My product or market space: [DESCRIBE YOUR SPACE — what you do or want to do]
For the analysis:
1. PLAYERS: Identify 5-8 relevant competitors (direct and indirect). For each:
- What they do (one sentence)
- Who they serve (primary audience)
- How they make money (business model)
- Their key strength (what they do better than anyone else)
2. POSITIONING MAP: Place all players (including mine) on two axes:
- X-axis: [suggest the most relevant spectrum for this market, e.g., simple↔complex, consumer↔enterprise, free↔premium]
- Y-axis: [suggest a second differentiating spectrum]
Explain why you chose these axes.
3. PATTERNS: What do most competitors have in common? What conventional wisdom does everyone follow?
4. GAPS: Where is the map empty? What customer need or positioning is underserved? Be specific — "there's no one doing X for Y audience at Z price point."
5. THREAT ASSESSMENT: Which competitor is most likely to move into my space, and why?
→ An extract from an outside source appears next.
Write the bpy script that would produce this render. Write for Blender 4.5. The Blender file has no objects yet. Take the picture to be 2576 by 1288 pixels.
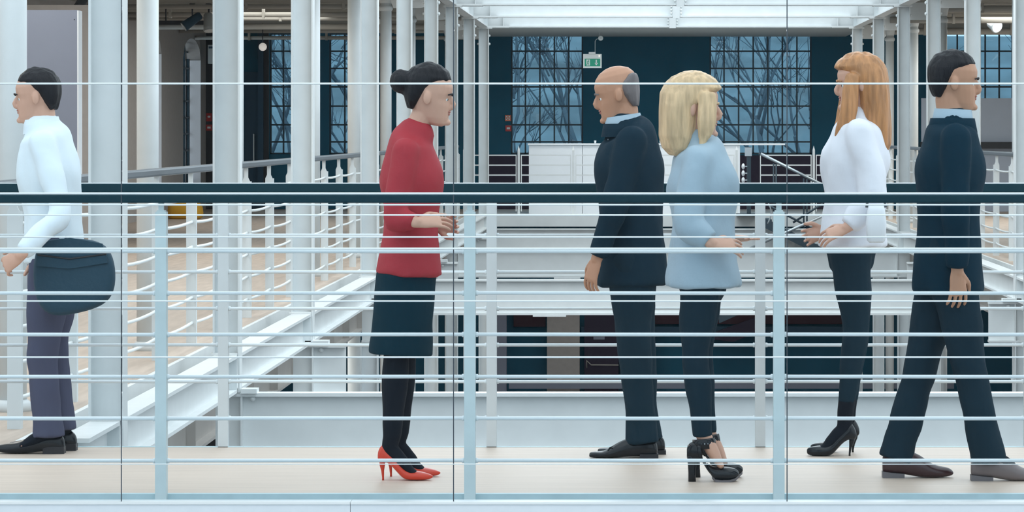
import bpy, math, random
from mathutils import Vector, Matrix, noise
random.seed(7)
S = bpy.context.scene
C = S.collection

# ------------------------------------------------------------------ camera
F = 8786.0            # focal length in pixels of a 2576 x 1288 frame
VX, VY = 1600.0, 330.0  # pixel the optical axis meets (shifted lens)
EYE = 1.45
cd = bpy.data.cameras.new('camera'); cam = bpy.data.objects.new('camera', cd); C.objects.link(cam)
cam.location = (0, 0, EYE); cam.rotation_euler = (math.pi/2, 0, 0)
cd.sensor_fit = 'HORIZONTAL'; cd.sensor_width = 36.0; cd.lens = 36.0*F/2576
cd.shift_x = -(VX-1288)/2576; cd.shift_y = -(644-VY)/2576
cd.clip_start = 0.1; cd.clip_end = 600
S.camera = cam

# ------------------------------------------------------------------ light, exposure
w = bpy.data.worlds.new('overcast_sky'); S.world = w; w.use_nodes = True
bg = w.node_tree.nodes['Background']
bg.inputs['Color'].default_value = (0.86, 0.945, 1.0, 1); bg.inputs['Strength'].default_value = 1.5
sl = bpy.data.lights.new('sun', 'SUN'); so = bpy.data.objects.new('sun', sl); C.objects.link(so)
sl.energy = 0.4; sl.angle = math.radians(60); sl.color = (1.0, 0.97, 0.93)
so.rotation_euler = (math.radians(20), math.radians(4), 0)
S.view_settings.view_transform = 'Standard'; S.view_settings.look = 'None'
S.view_settings.gamma = 1.0; S.view_settings.use_curve_mapping = False
S.view_settings.exposure = 0.0
S.cycles.max_bounces = 10; S.cycles.transparent_max_bounces = 24
S.cycles.sampling_pattern = 'TABULATED_SOBOL'; S.cycles.diffuse_bounces = 4; S.cycles.sample_clamp_indirect = 3.0

def fill_lamp(x, y, z, sx, sy, watts, col=(1.0, 0.95, 0.88)):  # unseen area light, added to fill dark parts of the interior
    l = bpy.data.lights.new('fill_lamp', 'AREA'); l.shape = 'RECTANGLE'; l.size = sx; l.size_y = sy
    l.energy = watts; l.color = col
    o = bpy.data.objects.new('fill_lamp', l); C.objects.link(o); o.location = (x, y, z)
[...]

If my description is too vague to identify specific competitors, tell me what you need to narrow it down.
Usage Notes
- The AI’s competitor knowledge has a training cutoff. For fast-moving markets, use this prompt to build the framework, then validate names and details with current research.
- The positioning map axes matter more than the placements. If the AI picks good axes, it reveals how the market thinks about itself — and where to think differently.
- The “patterns” section often surfaces the most actionable insight: the thing everyone does that no one questions. That’s where disruption lives.
- For deeper analysis of a specific competitor, follow up with: “Deep-dive on [competitor]. What would I need to build to win their customers? What would make their customers never switch?”